Challenge
Return all lines below containing the word "scene".

Dataset content
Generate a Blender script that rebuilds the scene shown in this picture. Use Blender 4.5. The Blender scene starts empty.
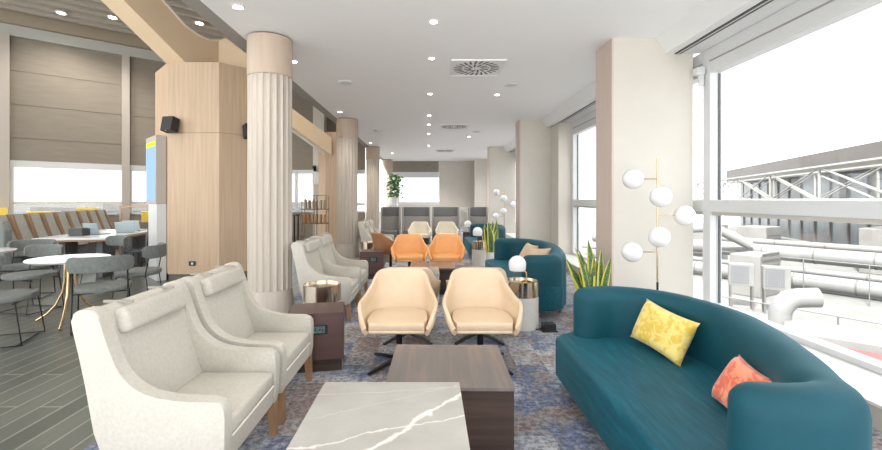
import bpy, bmesh, math, random
from mathutils import Vector, Matrix
R=math.radians; PI=math.pi
S=bpy.context.scene; COL=S.collection
random.seed(7)

# ------------------------------------------------------------------ materials
def mat(name, col, rough=.6, metal=0, **k):
    m=bpy.data.materials.new(name); m.use_nodes=True
    b=m.node_tree.nodes['Principled BSDF']
    b.inputs['Base Color'].default_value=(*col,1); b.inputs['Roughness'].default_value=rough
    b.inputs['Metallic'].default_value=metal
    for kk,v in k.items(): b.inputs[kk.replace('_',' ')].default_value=v
    return m
def N(m,t,**k):
    n=m.node_tree.nodes.new(t)
    for a,v in k.items(): setattr(n,a,v)
    return n
def L(m,a,b): m.node_tree.links.new(a,b)
def bsdf(m): return m.node_tree.nodes['Principled BSDF']
def ramp(m,src,stops,interp='LINEAR'):
    r=N(m,'ShaderNodeValToRGB'); r.color_ramp.interpolation=interp
    e=r.color_ramp.elements
    while len(e)<len(stops): e.new(.5)
    for i,(p,c) in enumerate(stops): e[i].position=p; e[i].color=(*c,1)
    L(m,src,r.inputs[0]); return r.outputs[0]
def coords(m,scale=(1,1,1),rot=(0,0,0),kind='Object'):
    t=N(m,'ShaderNodeTexCoord'); mp=N(m,'ShaderNodeMapping')
    mp.inputs['Scale'].default_value=scale; mp.inputs['Rotation'].default_value=rot
    L(m,t.outputs[kind],mp.inputs[0]); return mp.outputs[0]
def noise(m,vec,sc,det=4,rough=.5,dist=0):
    n=N(m,'ShaderNodeTexNoise'); n.inputs['Scale'].default_value=sc; n.inputs['Detail'].default_value=det
    n.inputs['Roughness'].default_value=rough; n.inputs['Distortion'].default_value=dist
    L(m,vec,n.inputs['Vector']); return n.outputs['Fac']
def mix(m,fac,a,b,mode='MIX'):
    x=N(m,'ShaderNodeMix',data_type='RGBA',blend_type=mode)
    for s,v in ((x.inputs[0],fac),(x.inputs[6],a),(x.inputs[7],b)):
        if isinstance(v,(int,float)): s.default_value=v
        elif isinstance(v,tuple): s.default_value=(*v,1)
        else: L(m,v,s)
    return x.outputs[2]
def bump(m,h,st=.2,d=.01):
    b=N(m,'ShaderNodeBump'); b.inputs['Strength'].default_value=st; b.inputs['Distance'].default_value=d
    L(m,h,b.inputs['Height']); L(m,b.outputs[0],bsdf(m).inputs['Normal'])
def mottled(name,c1,c2,sc=8,scale=(1,1,1),rough=.6,bs=0,det=4,**k):
    m=mat(name,c1,rough,**k); v=coords(m,scale); n=noise(m,v,sc,det)
    L(m,ramp(m,n,[(.3,c1),(.7,c2)]),bsdf(m).inputs['Base Color'])
    if bs: bump(m,n,bs)
    return m
def emit(name,col,st):
    m=bpy.data.materials.new(name); m.use_nodes=True; nt=m.node_tree; nt.nodes.clear()
    e=nt.nodes.new('ShaderNodeEmission'); o=nt.nodes.new('ShaderNodeOutputMaterial')
    e.inputs[0].default_value=(*col,1); e.inputs[1].default_value=st; nt.links.new(e.outputs[0],o.inputs[0]); return m

M={}
M['white']=mat('white_paint',(.83,.83,.83),.6)
M['ceil']=mat('ceiling_paint',(.93,.935,.945),.7)
M['fasciat']=mat('brown_fascia',(.36,.30,.22),.6)
M['wall']=mottled('cream_wall',(.64,.60,.535),(.67,.63,.565),3,rough=.7)
M['pink']=mottled('warm_reflection_tint',(.60,.49,.42),(.64,.53,.46),4,(6,6,.5),.55)  # warm reflection on the pillar sides, put into the colour
M['frame']=mat('white_window_frame',(.70,.71,.71),.35)
M['gasket']=mat('dark_gasket',(.05,.05,.055),.5)
M['glossw']=mat('gloss_white_panel',(.80,.81,.82),.12)
M['ledge']=mottled('window_ledge',(.78,.77,.74),(.83,.82,.8),5,rough=.4)
M['riser']=mat('ledge_riser',(.55,.52,.47),.6)
M['bulk']=mat('grey_bulkhead',(.36,.34,.32),.6)
M['wood']=mottled('pale_oak_veneer',(.54,.385,.25),(.64,.475,.33),3,(9,9,.35),.45,det=8)
M['capw']=mottled('column_cap',(.50,.39,.30),(.56,.45,.355),3,(6,6,.5),.5)
M['flute']=mottled('whitewashed_column',(.50,.44,.375),(.59,.53,.46),3,(8,8,.3),.5,det=6)
M['tan']=mottled('tan_beam',(.84,.65,.44),(.87,.68,.47),2,rough=.55)
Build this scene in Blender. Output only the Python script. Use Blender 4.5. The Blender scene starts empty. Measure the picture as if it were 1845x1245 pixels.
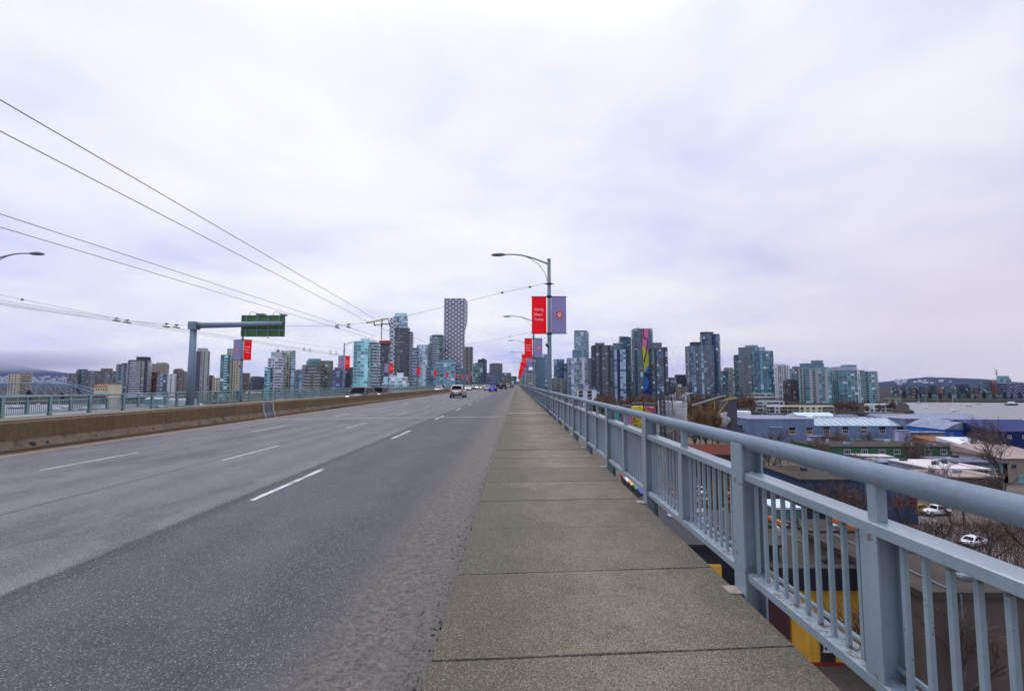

Expected answer
Generate a Blender script that rebuilds the scene shown in this picture. Use Blender 4.5. The Blender scene starts empty.
S=bpy.context.scene; COL=S.collection
Build this scene in Blender. Output only the Python script. Use Blender 4.5. The Blender scene starts empty. Measure the picture as if it were 1845x1245 pixels.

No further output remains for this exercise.